Monday, March 23, 2009

South Englishtown Saturday Night Dinner

Saturday, March 21, 2009

South Englishtown Saturday Night Dinner –

1st course – salad (served with gin and tonic*)
Fresh romaine lettuce (purchased at the Belmopan open air market)
Little grape-style tomatoes (grown in S. Englishtown by Joy)
2 Fresh tomatoes (from Belmopan)
Tomato and basil feta cheese (purchased at Brodie’s in Belize City)
Fresh basil (from Sue’s garden)
Salad dressing – olive oil and vinegar with 2 cloves crushed garlic, fresh ground pepper, salt

2nd course – linguine* with Englishtown Fra Diavilo (served with “Arrival Duty Free” Brissonette White wine @ $6.00/btl)
1 onion, diced (local)
6 cloves garlic, pressed (imported from China)
1 cho-cho, diced (local)
¼ local scotch bonnet pepper, finely diced (more if the pepper is mild)
Sautéed over hot flame for ~15 minutes in 2 T olive oil
Add ½ bell pepper, diced (local)
3 Roma style tomatoes, diced (Belmopan)
1 four oz squeeze tube tomato paste (Naturas brand)
salt and fresh ground pepper* to taste
¾ c water
Simmer for 30 min

3rd course – papaya and banana with sugar-free lemon pudding glaze

4th course – Dove milk chocolate with roasted hazelnut, served with Englishtown Café Dulce Mokatika
1 part sweetened condensed milk (cold)
2 parts decaf espresso (cold, brewed earlier in the day)
2 parts regular milk (cold)
3 parts Mokatika liquor (from Brodie’s)
2-3 Ice cubes (if you’ve got ‘em)

Notes:
1) Diet tonic water is not available in Belize, and often regular tonic water is not available either.

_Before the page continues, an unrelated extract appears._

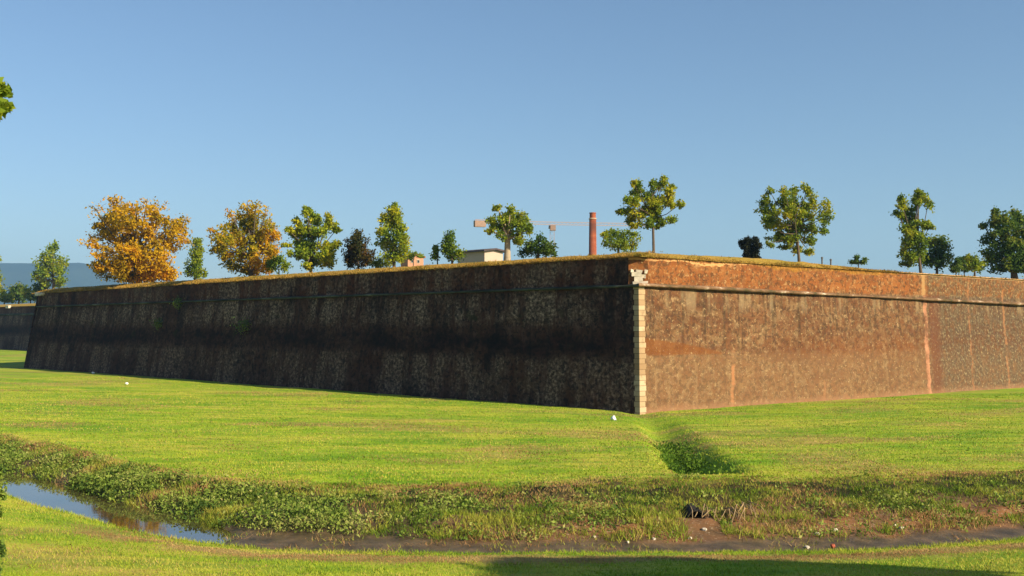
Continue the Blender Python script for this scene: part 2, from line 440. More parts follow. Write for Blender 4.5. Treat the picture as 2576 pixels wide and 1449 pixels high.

Gin and tonic can be approximated by using club soda with a lemon concentrate in the place of tonic. Never, never substitute bad gin for good! Tanqueray Rangpur or Bombay Sapphire are the best gins to use; Beefeaters will do in a pinch. We are still working on how to get the right bitter taste to substitute for the quinine in tonic. Suggestions are welcome!
2) There is no substitute (that I am aware of) for freshly ground black pepper. We bring McCormick brand pepper grinders with us when we come. I have not seen them in stores here, but really haven’t looked for them yet in Belize.
3) For those who need to pay attention to the glycemic index of foods for health reasons, whole wheat pasta can be used for the main course and sugar-free lemon pudding for the 3rd course. Splenda can be added to evaporated milk instead of using sweetened condensed milk, etc.The Duty Free Arrival store at the Phillip Goldston International Airport is fantastic. Any non-Belizean entering the country can shop there upon arrival on an international flight. The best buys are for alcohol. We got a very decent French champagne for $7.00 US and a good Spanish red wine (Brissonette) for $6.00. The Brissonette white wine was not as good, but did fine if overpowered with Feta cheese. ;-) Also, the Napoleon Brandy at $6.00/btl was a great buy. Each person can purchase up to 4 bottles. The costs for alcohol once inside Belize are outrageously high, the choices are limited, and the local alcohols (aside from the Belikin beers, which are quite nicely drinkable) are only so-so.